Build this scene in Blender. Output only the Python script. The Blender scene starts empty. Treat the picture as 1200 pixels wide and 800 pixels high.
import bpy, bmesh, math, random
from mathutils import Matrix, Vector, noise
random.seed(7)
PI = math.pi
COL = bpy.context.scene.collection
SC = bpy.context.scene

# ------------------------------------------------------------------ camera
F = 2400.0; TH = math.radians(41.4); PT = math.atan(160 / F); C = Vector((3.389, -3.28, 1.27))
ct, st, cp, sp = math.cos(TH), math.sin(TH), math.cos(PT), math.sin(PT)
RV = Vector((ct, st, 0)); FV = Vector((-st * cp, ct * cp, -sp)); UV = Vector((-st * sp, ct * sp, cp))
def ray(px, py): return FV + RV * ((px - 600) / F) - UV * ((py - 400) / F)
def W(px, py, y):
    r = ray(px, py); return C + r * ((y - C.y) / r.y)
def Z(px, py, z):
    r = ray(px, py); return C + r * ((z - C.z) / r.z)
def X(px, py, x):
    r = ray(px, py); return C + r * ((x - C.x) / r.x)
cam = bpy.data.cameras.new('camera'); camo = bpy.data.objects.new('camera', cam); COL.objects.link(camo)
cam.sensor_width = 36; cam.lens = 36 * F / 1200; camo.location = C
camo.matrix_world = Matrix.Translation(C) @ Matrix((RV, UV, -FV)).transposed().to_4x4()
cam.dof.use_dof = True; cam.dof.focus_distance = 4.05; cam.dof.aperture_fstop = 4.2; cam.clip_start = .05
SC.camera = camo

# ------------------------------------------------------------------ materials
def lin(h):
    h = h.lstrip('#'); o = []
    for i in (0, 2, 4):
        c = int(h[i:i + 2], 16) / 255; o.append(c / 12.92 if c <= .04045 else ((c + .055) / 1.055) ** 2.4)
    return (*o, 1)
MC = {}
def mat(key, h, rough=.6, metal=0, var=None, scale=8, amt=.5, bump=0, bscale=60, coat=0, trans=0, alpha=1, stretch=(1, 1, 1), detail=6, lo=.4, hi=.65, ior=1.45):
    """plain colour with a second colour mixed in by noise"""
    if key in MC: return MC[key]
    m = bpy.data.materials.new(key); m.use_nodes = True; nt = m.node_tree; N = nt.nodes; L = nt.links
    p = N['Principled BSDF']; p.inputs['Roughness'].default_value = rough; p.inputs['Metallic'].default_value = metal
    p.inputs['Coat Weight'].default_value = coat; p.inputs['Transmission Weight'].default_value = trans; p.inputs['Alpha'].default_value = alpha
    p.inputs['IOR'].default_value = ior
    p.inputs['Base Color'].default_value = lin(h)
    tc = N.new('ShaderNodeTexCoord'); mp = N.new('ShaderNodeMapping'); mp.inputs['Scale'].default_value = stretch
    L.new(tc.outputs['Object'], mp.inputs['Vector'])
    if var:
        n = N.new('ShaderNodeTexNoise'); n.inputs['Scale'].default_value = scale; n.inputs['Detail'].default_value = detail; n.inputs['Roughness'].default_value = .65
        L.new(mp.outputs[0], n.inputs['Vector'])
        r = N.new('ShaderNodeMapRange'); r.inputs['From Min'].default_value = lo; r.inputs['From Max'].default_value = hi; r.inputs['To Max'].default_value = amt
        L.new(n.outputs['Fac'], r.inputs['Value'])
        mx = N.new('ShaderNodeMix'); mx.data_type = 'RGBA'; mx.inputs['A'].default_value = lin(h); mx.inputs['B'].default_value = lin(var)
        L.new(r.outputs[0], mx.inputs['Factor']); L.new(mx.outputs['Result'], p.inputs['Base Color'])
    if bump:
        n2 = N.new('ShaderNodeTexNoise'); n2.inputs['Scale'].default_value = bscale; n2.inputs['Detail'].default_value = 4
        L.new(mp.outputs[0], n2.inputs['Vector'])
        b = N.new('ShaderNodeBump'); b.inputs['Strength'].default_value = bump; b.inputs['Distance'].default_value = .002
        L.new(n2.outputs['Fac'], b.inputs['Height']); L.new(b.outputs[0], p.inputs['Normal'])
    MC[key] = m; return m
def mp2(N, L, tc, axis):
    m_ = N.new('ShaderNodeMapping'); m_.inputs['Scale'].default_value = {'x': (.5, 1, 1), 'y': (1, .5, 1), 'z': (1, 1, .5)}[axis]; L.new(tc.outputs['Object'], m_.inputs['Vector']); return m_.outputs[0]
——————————
Give back exactly the material above from its opening line to the line bearing "SC = bpy.context.scene".

* WRITTEN ANSWER *
Build this scene in Blender. Output only the Python script. The Blender scene starts empty. Treat the picture as 1200 pixels wide and 800 pixels high.
import bpy, bmesh, math, random
from mathutils import Matrix, Vector, noise
random.seed(7)
PI = math.pi
COL = bpy.context.scene.collection
SC = bpy.context.scene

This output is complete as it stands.